§ **What the task requires**: Check each line below for the word "Treat", and copy those that have it.

§ **Supplied records**:

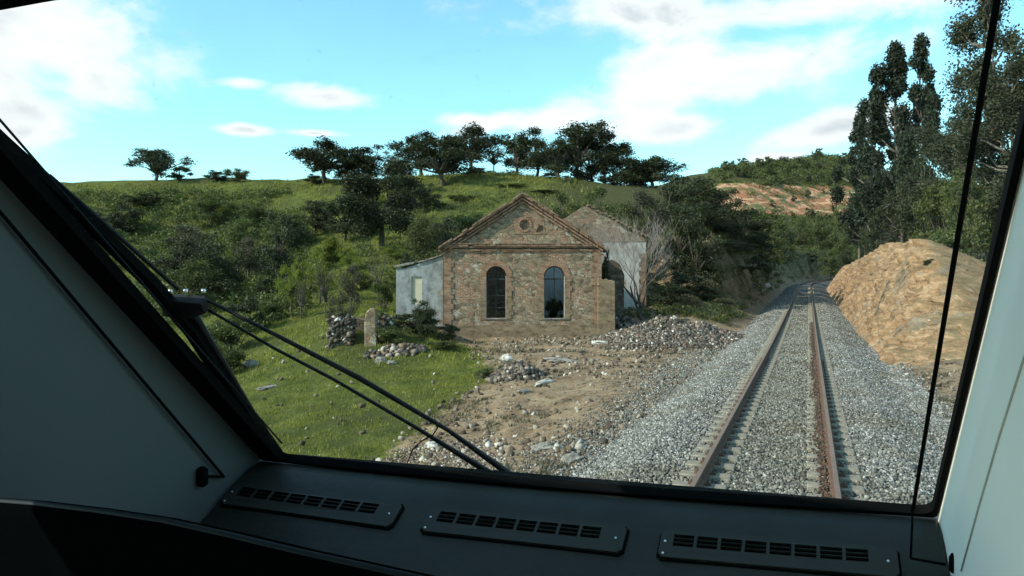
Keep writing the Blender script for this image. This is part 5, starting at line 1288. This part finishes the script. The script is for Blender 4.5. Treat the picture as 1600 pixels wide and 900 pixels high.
def build_vents():
    rows = [(-1.58, -.93), (-.865, -.30), (-.235, .235)]
    # place them from the photographed corners on the dash plane
    corners = [((385, 742), (645, 768), (620, 808)), ((690, 772), (985, 812), (968, 853)), ((1040, 812), (1400, 856), (1388, 888))]
    for i, (tl, tr, br) in enumerate(corners):
        a0, s0 = duv(*tl); a1, s1 = duv(*tr); a2, s2 = duv(*br)
        s0 = (s0 + s1) / 2; hgt = 0.088; s0 = 0.028
        lab = ['air vent at the left end of the dashboard', 'air vent in the middle of the dashboard', 'air vent at the right end of the dashboard'][i]
        vt = bpy.data.objects.new('air_vent', None); C.objects.link(vt); vt.parent = cab; vt.location = Vector(dp((a0 + a1) / 2, s0)) - Vector(CABLOC)
        off = dp((a0 + a1) / 2, s0)
        def bb(mb, name, mat, **kw): return mb.build(name, mat, vt, off=tuple(off), **kw)
        w = a1 - a0; g0, g1 = a0 + w * .05, a1 - w * .11
        sa, sb = s0 + .013, s0 + .052
        fn = lambda x, z, d: dp(x, z, d)
        def rr2(x0, x1, z0, z1, r=.012):
            return [(x0 + r, z0), (x1 - r, z0), (x1, z0 + r), (x1, z1 - r), (x1 - r, z1), (x0 + r, z1), (x0, z1 - r), (x0, z0 + r)]
        holes = []; n = 8; gw = (g1 - g0) / n
        for k in range(n):
            for j in range(3):
                z0 = sa + j * (sb - sa) / 3 + .0008; z1 = sa + (j + 1) * (sb - sa) / 3 - .0008
                holes.append([(g0 + k * gw + .004, z0), (g0 + (k + 1) * gw - .004, z0), (g0 + (k + 1) * gw - .004, z1), (g0 + k * gw + .004, z1)])
        m = MB(); m.prism(rr2(a0, a1, s0, s0 + hgt), holes, fn, 0.004, .011); bb(m, 'vent_frame', M['vent'])
        m = MB(); m.prism(rr2(a0 - .004, a1 + .006, s0 - .002, s0 + hgt + .006), [], fn, 0.0005, .0038); bb(m, 'shadow_gap', M['rubber'])
        for x, z in ((a0 + w * .022, s0 + .04), (a1 - w * .04, s0 + .045), (a0 + w * .022, s0 + .078)):
            m = MB(); m.tube([dp(x, z, .010), dp(x, z, .0135)], .0032, 8); bb(m, 'screw', M['screw'])
build_vents()
def build_cords():
    # blind guide cables, parallel to the glass
    def cable(top, bot, off, r, name):
        a0, s0 = g_uv(*bot, off); a1, s1 = g_uv(*top, off)
        m = MB(); m.tube([gp(a0, s0, off), gp(a1, s1 + .0, off)], r, 6); return cb(m, name, M['rubber'])
    # left: on the side lining
    pl = lambda px, py: hit(px, py, W(WL + .012, 0, 0), Rv)
    A, B = pl(350, 745), pl(0, 331); d = (B - A)
    root = bpy.data.objects.new('blind_cable', None); C.objects.link(root); root.parent = cab; root.location = A - Vector(CABLOC)
    def bb(mb, name, mat, o, par, **kw): return mb.build(name, mat, par, off=tuple(o), **kw)
    m = MB(); m.tube([A, A + d * 1.6], .0042, 6); m.tube([A, pl(322, 744)], .0045, 6); bb(m, 'cable', M['rubber'], A, root)
    K0 = pl(316, 745); m = MB(); m.tube([K0 + Uv * .030, K0 + Uv * .022, K0 - Uv * .022, K0 - Uv * .030], [.008, .017, .017, .008], 10); bb(m, 'knob', M['rubber'], A, root)
    # right: a few centimetres inside the glass
    off = -0.10
    pts = [(1640, -480), (1558, 0), (1500, 350), (1452, 640), (1426, 800)]
    wp = [gp(*g_uv(*p, off), off) for p in pts]; A = wp[-1]
    root = bpy.data.objects.new('blind_cable', None); C.objects.link(root); root.parent = cab; root.location = A - Vector(CABLOC)
    low = hit(1423, 872, A, Fv); hk = hit(1478, 882, low, Fv)
    m = MB(); m.tube([wp[0], wp[1], wp[2], wp[3], wp[4]], .0042, 6); m.tube([A, low], .0028, 5); m.tube([low, hk], .0035, 5); bb(m, 'cable', M['rubber'], A, root)
    m = MB(); kk = hit(1490, 880, low, Fv); m.tube([kk + Uv * .022, kk + Uv * .012, kk - Uv * .016, kk - Uv * .022], [.005, .010, .010, .006], 8); bb(m, 'knob', M['rubber'], A, root)
build_cords()
def build_wiper():
    off = 0.085
    def q(px, py, o=off): a, s = g_uv(px, py, o); return gp(a, s, o)
    pv = q(790, 748)
    root = bpy.data.objects.new('windscreen_wiper', None); C.objects.link(root); root.parent = cab; root.location = pv - Vector(CABLOC)
    def bb(mb, name, mat, **kw): return mb.build(name, mat, root, off=tuple(pv), **kw)
    m = MB(); m.tube([q(318, 466), q(440, 528), q(560, 590), q(700, 672), q(812, 752), q(830, 768)], [.004, .006, .008, .0065, .012, .014], 8); bb(m, 'wiper_arm', M['blackpaint'])
    m = MB(); m.tube([q(315, 478, .075), q(430, 545, .075), q(520, 592, .075), q(650, 668, .075), q(770, 742, .075), q(795, 764, .075)], [.004, .0045, .005, .0055, .011, .012], 8); bb(m, 'wiper_arm', M['blackpaint'])
    m = MB(); m.tube([q(770, 738, .08), q(815, 752, .08), q(850, 775, .05)], [.010, .018, .02], 8); bb(m, 'pivot', M['blackpaint'])
    # carrier block
    m = MB(); c = [q(262, 458), q(322, 462), q(330, 478), q(300, 488), q(262, 482)]; c2 = [p - GN * .03 for p in c]
    m.add(c + c2, [(0, 1, 2, 3, 4), (9, 8, 7, 6, 5)] + [(i, (i + 1) % 5, (i + 1) % 5 + 5, i + 5) for i in range(5)]); bb(m, 'carrier', M['blackpaint'], bevel=.004, seg=2)
    for px, py in ((266, 454), (290, 453), (318, 453)):
        m = MB(); c = q(px, py + 3, off); m.tube([c - Uv * .004, c + Uv * .008], .0065, 8); bb(m, 'bolt', M['screw'])
    m = MB()
    bl = [(-120, 110), (0, 222), (110, 322), (236, 444), (300, 520), (345, 590), (390, 650), (436, 712)]
    vs = []; 
    w = [.016, .018, .022, .026, .028, .026, .020, .010]
    pts = [q(px, py, .055) for px, py in bl]
    for p, ww in zip(pts, w):
        vs += [p - Rv * ww * .6 - GN * .012, p + Rv * ww * .6 - GN * .004, p + Rv * ww * .5 + GN * .02, p - Rv * ww * .5 + GN * .02]
    fs = [];
    for i in range(len(pts) - 1):
        for k in range(4): fs.append((i * 4 + k, i * 4 + (k + 1) % 4, (i + 1) * 4 + (k + 1) % 4, (i + 1) * 4 + k))
    fs += [(3, 2, 1, 0), tuple((len(pts) - 1) * 4 + k for k in range(4))]
    m.add(vs, fs); bb(m, 'wiper_blade', M['rubber'])
    # frame bow of the blade
    m = MB(); m.tube([q(px + 16, py - 6, .09) for px, py in ((60, 280), (150, 358), (262, 458))], .006, 6); m.tube([q(px, py, .08) for px, py in ((300, 486), (335, 545), (372, 605), (418, 680))], [.012, .012, .009, .006], 6); bb(m, 'blade_frame', M['blackpaint'])
    m = MB(); P2 = [(640, 740), (637, 722), (645, 702), (660, 688), (676, 680), (684, 668), (680, 660), (672, 662)]
    m.tube([q(*p, .07) for p in P2], .0022, 5); bb(m, 'washer_hose', M['rubber'])
build_wiper()
def build_cowl():
    # rounded hood of the instrument console between eye and dashboard
    path = [(-260, 768), (-60, 776), (60, 785), (160, 797), (260, 812), (360, 834), (460, 858), (560, 880), (660, 902), (800, 935), (1000, 985)]
    o = Vector((0, 0, H)); base = []
    pl = W(0, 0.98, H)
    for px, py in path:
        base.append(hit(px, py, pl, Fv))
    rows = [(.16, -.30), (.12, -.10), (.06, -.022), (.02, -.003), (0, 0), (-.010, -.003), (-.018, -.010), (-.022, -.030), (-.026, -.12), (-.03, -.60)]
    vs = [b + Fv * f + Uv * u for (f, u) in rows for b in base]; n = len(base)
    fs = [(r * n + i, r * n + i + 1, (r + 1) * n + i + 1, (r + 1) * n + i) for r in range(len(rows) - 1) for i in range(n - 1)]
    m = MB(); m.add(vs, fs, True); cb(m, 'console_cowl', M['cowl'])
    m = MB(); m.tube([b + Fv * -.002 + Uv * -.004 for b in base], .0075, 8); cb(m, 'cowl_sheen', M['edge'])  # tube along the rim, painted as a sky highlight
build_cowl()
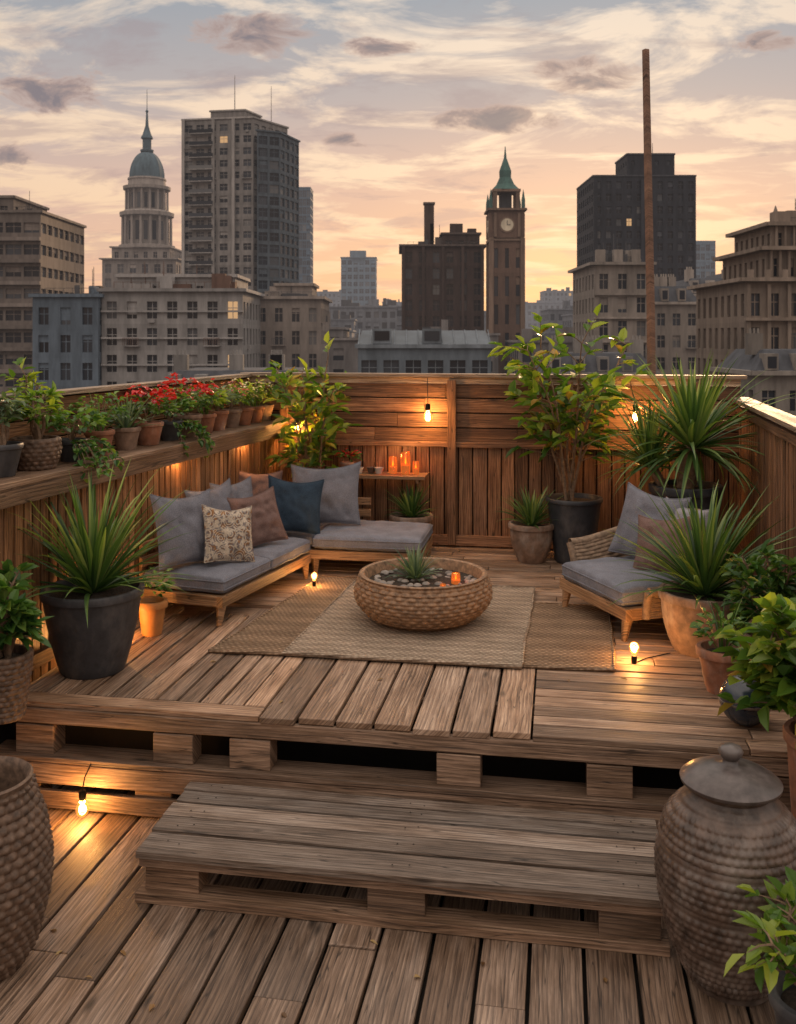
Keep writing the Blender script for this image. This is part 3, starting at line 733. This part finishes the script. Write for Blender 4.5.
for side in (0,1):
    rws=[]
    for j in range(nz+1):
        row=[]
        for i in range(nt+1):
            t=i/nt; x,y=path(t); c=A0+ex*x+ey*y
            top=.40+.27*math.sin(math.pi*min(1,max(0,(t-.02)/.96)))**1.4+(.08 if t<.5 else -.04*(t-.5)*2)
            z=.16+(top-.16)*j/nz
            rowi=int(j/4); w=.012*math.sin(math.pi*((j/4)%1))*(.3+.7*(.5+.5*math.cos(i*.9+math.pi*(rowi%2))))
            cen=A0+ex*Dd*.35+ey*Wd/2; o=(c-cen); o.z=0; o.normalize()
            q=c+o*((.02+w) if side==0 else (-.02-w)); q+= o*.07*(j/nz)**2; q.z=ZP+z
            row.append(mb.av(q))
        rws.append(row)
    for j in range(nz):
        for i in range(nt):
            mb.af([rws[j][i],rws[j][i+1],rws[j+1][i+1],rws[j+1][i]],0)
    if side==0: keep=rws
tp=[(V(mb.v[a])+V(mb.v[b]))/2 for a,b in zip(keep[-1],rws[-1])]
mb.tube(tp,[.032]*len(tp),8,0)
for e_ in (0,-1):
    pp=[(V(mb.v[keep[j][e_]])+V(mb.v[rws[j][e_]]))/2 for j in range(0,nz+1,6)]
    mb.tube(pp,[.03]*len(pp),8,0)
mb.obj('woven_shell',[M_wickg],ch,smooth=True,ang=50)
c=A0+ex*(Dd/2-.02)+ey*(Wd/2); c.z=ZP+.30; pad('seat_cushion',c,ex,ey,Dd-.04,Wd-.07,.15,F_seat,ch)
c=A0+ex*.60+ey*.32; pillow('throw_pillow',(c.x,c.y,ZP+.66),.58,.56,.17,-50,-20,F_grey,5,seed=11)
c=A0+ex*.52+ey*.62; pillow('throw_pillow',(c.x,c.y,ZP+.58),.46,.44,.14,-48,-24,F_mauve,-8,seed=12)
c=A0+ex*.70+ey*.60; pillow('throw_pillow',(c.x,c.y,ZP+.66),.46,.42,.13,-62,-14,F_lgrey,3,seed=13)

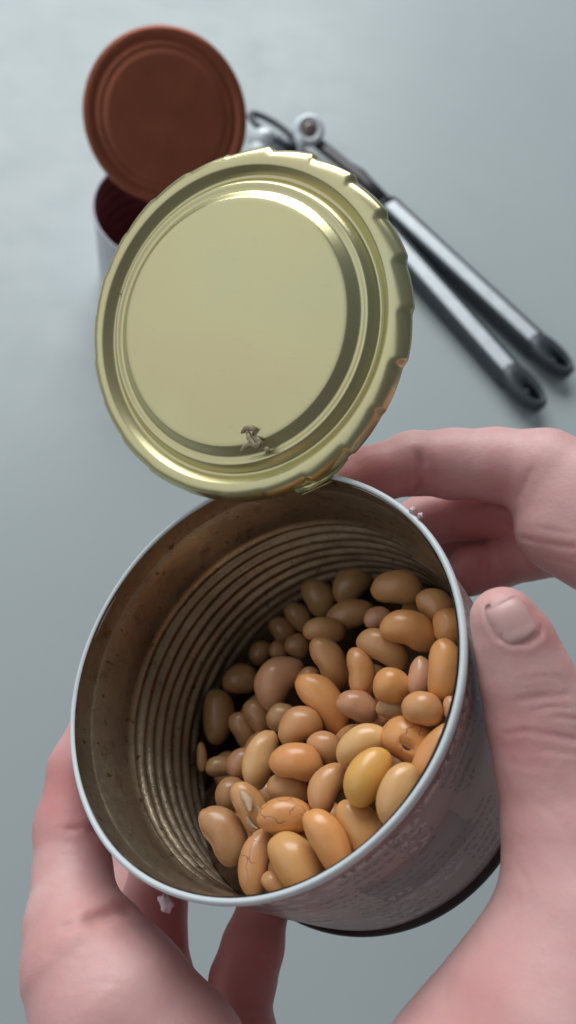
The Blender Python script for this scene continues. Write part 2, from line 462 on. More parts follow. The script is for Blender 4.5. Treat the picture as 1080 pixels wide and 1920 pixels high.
# ------------------------------------------------------------------ beans
def bean_mesh(name, Lh, Wh, bend, seed, slit=False, nu=30, nv=20):
    rg = np.random.RandomState(seed); V = []; Fc = []
    ph = rg.rand(6) * 6.28
    Th = Wh * rg.uniform(.86, .98); egg = rg.uniform(-.12, .12)
    for i in range(nu + 1):
        a = math.pi * i / nu; x = -math.cos(a); r = math.sin(a) ** .86 * (1 + egg * x)
        for k in range(nv):
            t = 2 * math.pi * k / nv
            y = math.cos(t) * r * Wh; zz = math.sin(t) * r * Th
            xx = x * Lh
            y2 = y + bend * Wh * (1 - 1.6 * x * x)      # kidney bend: concave side at -y
            dip = -.16 * Wh * math.exp(-(x / .28) ** 2) * max(0, -math.cos(t)) ** 4 * -1 * (1 if bend > .1 else .4)
            y2 += dip
            q = 1 + .018 * math.sin(3 * x * 2 + ph[0]) * math.cos(2 * t + ph[1]) + .012 * math.sin(5 * x + ph[2]) * math.sin(3 * t + ph[3])
            if slit:
                g = math.exp(-((zz / Th - .92) / .30) ** 2) * math.exp(-(y / Wh / .13) ** 2) * max(0, 1 - (x / .35) ** 2)
                zz -= .28 * Wh * g
            V.append((xx * q, y2 * q, zz * q))
    for i in range(nu):
        for k in range(nv):
            l = (k + 1) % nv
            Fc.append((i * nv + k, (i + 1) * nv + k, (i + 1) * nv + l, i * nv + l))
    me = bpy.data.meshes.new(name)
    me.from_pydata([(x * S, y * S, z_ * S) for x, y, z_ in V], [], Fc)
    me.polygons.foreach_set('use_smooth', [True] * len(me.polygons)); me.update()
    return me

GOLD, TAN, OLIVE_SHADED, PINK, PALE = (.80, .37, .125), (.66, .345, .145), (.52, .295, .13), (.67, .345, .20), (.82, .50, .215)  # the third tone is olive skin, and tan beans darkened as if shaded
def z5(x, y): return 360 + x * .4815, 1020 + y * .4815
def z6(x, y): return 360 + x * .4815, 1340 + y * .4815
# (zoom, cx, cy, length, width, angle, layer, colour, skin, bend, label)
B = [
 (5,488,205,150,115,60,1,OLIVE_SHADED,0,.10,'shaded tan bean highest on the left of the pile, against the ribbed wall'),
 (5,625,160,165,120,-45,1,OLIVE_SHADED,0,.10,'shaded tan bean between the highest left one and the wide topmost one'),
 (5,797,175,190,130,0,1,TAN,0,.10,'wide tan bean lying level at the top of the pile near the far wall'),
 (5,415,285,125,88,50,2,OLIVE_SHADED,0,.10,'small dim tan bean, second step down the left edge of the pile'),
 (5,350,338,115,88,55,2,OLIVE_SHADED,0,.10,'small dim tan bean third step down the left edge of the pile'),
 (5,615,280,185,110,-20,1,OLIVE_SHADED,0,.10,'olive tan bean lying slanted just below the two topmost shaded beans'),
 (5,515,340,155,98,5,0,TAN,0,.10,'short tan bean lying level with a soft shine, above the upright glossy one'),
 (5,945,245,150,125,45,1,TAN,0,.10,'plump tan bean by the right rim under the top of the pile'),
 (5,725,290,105,82,-10,1,PINK,1,.10,'short pinkish bean end showing behind the large golden upper bean'),
 (5,845,345,215,140,20,0,GOLD,0,.18,'large golden bean in the upper right, lying over a pinkish one'),
 (5,745,412,205,120,30,0,TAN,0,.15,'long tan bean slanting down right, below the large golden upper bean'),
 (5,1000,320,135,125,80,1,GOLD,0,.05,'golden bean partly cut off by the right rim, upper of the two long ones there'),
 (5,530,465,205,115,65,0,TAN,1,.18,'glossy tan bean with a pink blushed top, standing steeply mid pile'),
 (5,652,500,182,105,82,0,GOLD,0,.12,'slim golden bean standing nearly upright in the middle of the pile'),
 (5,345,540,215,150,-52,0,PINK,1,.25,'big kidney bean with a pink notched top on the left of the pile'),
 (5,190,532,135,112,-10,1,OLIVE_SHADED,0,.10,'dim round tan bean alone near the left wall, level with the big notched one'),
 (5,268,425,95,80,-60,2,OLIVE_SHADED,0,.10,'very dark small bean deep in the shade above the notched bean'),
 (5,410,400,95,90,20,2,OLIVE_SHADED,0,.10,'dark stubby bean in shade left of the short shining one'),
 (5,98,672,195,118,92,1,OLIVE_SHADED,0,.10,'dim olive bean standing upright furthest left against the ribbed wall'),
 (5,780,555,140,132,10,0,GOLD,1,.05,'round orange bean seen end on with a reddish eye'),
 (5,978,495,235,132,94,0,GOLD,0,.12,'big golden bean standing upright against the right rim'),
 (5,885,515,145,95,100,1,PINK,0,.10,'pale pink bean tucked left of the big upright one by the rim'),
 (5,508,620,255,132,52,0,GOLD,0,.18,'long golden bean slanting down right in the centre of the pile'),
 (5,645,635,155,110,22,1,PINK,1,.10,'pinkish bean partly under the long central golden bean'),
 (5,897,645,152,125,12,0,TAN,0,.08,'stubby tan bean in front of the big upright one at the right rim'),
 (5,350,680,115,108,0,1,OLIVE_SHADED,0,.05,'small round tan bean left of the long central golden bean'),
 (5,420,715,168,135,-28,0,TAN,0,.12,'smooth tan bean just below left of the long central golden bean'),
 (5,255,670,130,100,60,2,OLIVE_SHADED,0,.10,'dark bean in shade below the big notched one'),
 (5,200,725,140,95,62,2,OLIVE_SHADED,0,.10,'dark bean in shade right of the furthest left upright one'),
 (5,665,785,212,122,-25,0,PALE,0,.20,'pale long bean slanting up right, left of the red split bean'),
 (5,845,775,215,165,32,0,GOLD,2,.10,'reddish orange bean with a split slit in its skin near the right rim'),
 (6,270,175,215,122,-72,0,PALE,0,.12,'greenish tan bean standing upright on the left, beside the level orange one'),
 (6,405,190,200,135,8,0,GOLD,0,.12,'smooth orange bean lying level left of centre in the lower pile'),
 (6,515,130,135,112,30,1,TAN,0,.10,'tan bean partly hidden under the pale long one'),
 (6,688,240,228,150,-58,0,(.78,.42,.10),0,.10,'bright yellow gold bean slanting up right in the lower pile'),
 (6,375,290,155,108,12,1,TAN,0,.10,'dull tan bean half covered by the red streaked one and the level orange one'),
 (6,535,290,205,120,-62,1,TAN,0,.28,'tan kidney bean curved left of the bright yellow one'),
 (6,800,310,235,130,-68,0,PALE,1,.12,'pale glossy bean with a pink lower end against the lower right rim'),
 (6,940,170,290,120,-62,0,GOLD,0,.10,'long orange bean cut off by the rim below the split bean'),
 (6,225,365,205,112,62,0,TAN,1,.10,'bean with torn pale skin peeled open on the lower left'),
 (6,120,470,228,148,58,0,OLIVE_SHADED,0,.15,'large smooth olive tan bean at the lower left wall'),
 (6,365,400,208,132,0,0,GOLD,2,.10,'orange bean with a red crack lying level in the lower pile'),
 (6,255,575,235,120,-78,1,TAN,2,.15,'brown red cracked bean standing beside the large golden bottom one'),
 (6,400,582,245,170,55,0,(.76,.43,.15),0,.10,'large golden bean lowest in the pile, by the near rim'),
 (6,530,505,265,138,62,0,GOLD,1,.15,'golden bean with pink eye between the two largest lower ones'),
 (6,660,460,255,158,60,0,(.76,.42,.14),0,.10,'large smooth golden bean at the near rim, right of the pink eyed one'),
 (6,325,660,110,80,35,1,TAN,0,.05,'tan bean end peeping out under the large golden lowest one'),
 (6,450,672,150,70,-12,1,PALE,0,.05,'pale bean mostly hidden behind the near rim at the bottom'),
 (6,190,190,120,95,-52,2,PINK,1,.10,'dark pinkish bean in shade left of the greenish upright one'),
 (6,110,205,105,75,0,2,OLIVE_SHADED,0,.10,'very dark bean in the deep shade by the left wall, lower half'),
 (6,150,310,125,105,-60,2,OLIVE_SHADED,0,.10,'dark bean behind the one with torn skin'),
 (6,37,165,105,40,88,2,PALE,0,.05,'thin pale bean sliver squeezed against the left wall'),
 (5,712,682,90,65,10,2,PINK,0,.05,'small pink bean deep in the gap left of the split bean'),
 (5,1012,640,90,70,80,1,PINK,0,.05,'pink bean tip at the right rim beside the stubby tan one'),
 (5,785,640,130,85,0,2,OLIVE_SHADED,0,.05,'dark bean deep in the gap under the round orange one'),
 (5,338,415,70,70,0,2,OLIVE_SHADED,0,.05,'tiny dark bean end deep in the shade between two dark ones'),
 (5,452,520,90,70,-30,1,TAN,0,.05,'tan bean tip above the long central golden bean'),
 (6,440,495,100,62,45,2,PINK,0,.05,'pink bean deep in the gap between the two golden lower ones'),
]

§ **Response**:
Keep writing the Blender script for this image. This is part 5, starting at line 1288. This part finishes the script. The script is for Blender 4.5. Treat the picture as 1600 pixels wide and 900 pixels high.
The Blender Python script for this scene continues. Write part 2, from line 462 on. More parts follow. The script is for Blender 4.5. Treat the picture as 1080 pixels wide and 1920 pixels high.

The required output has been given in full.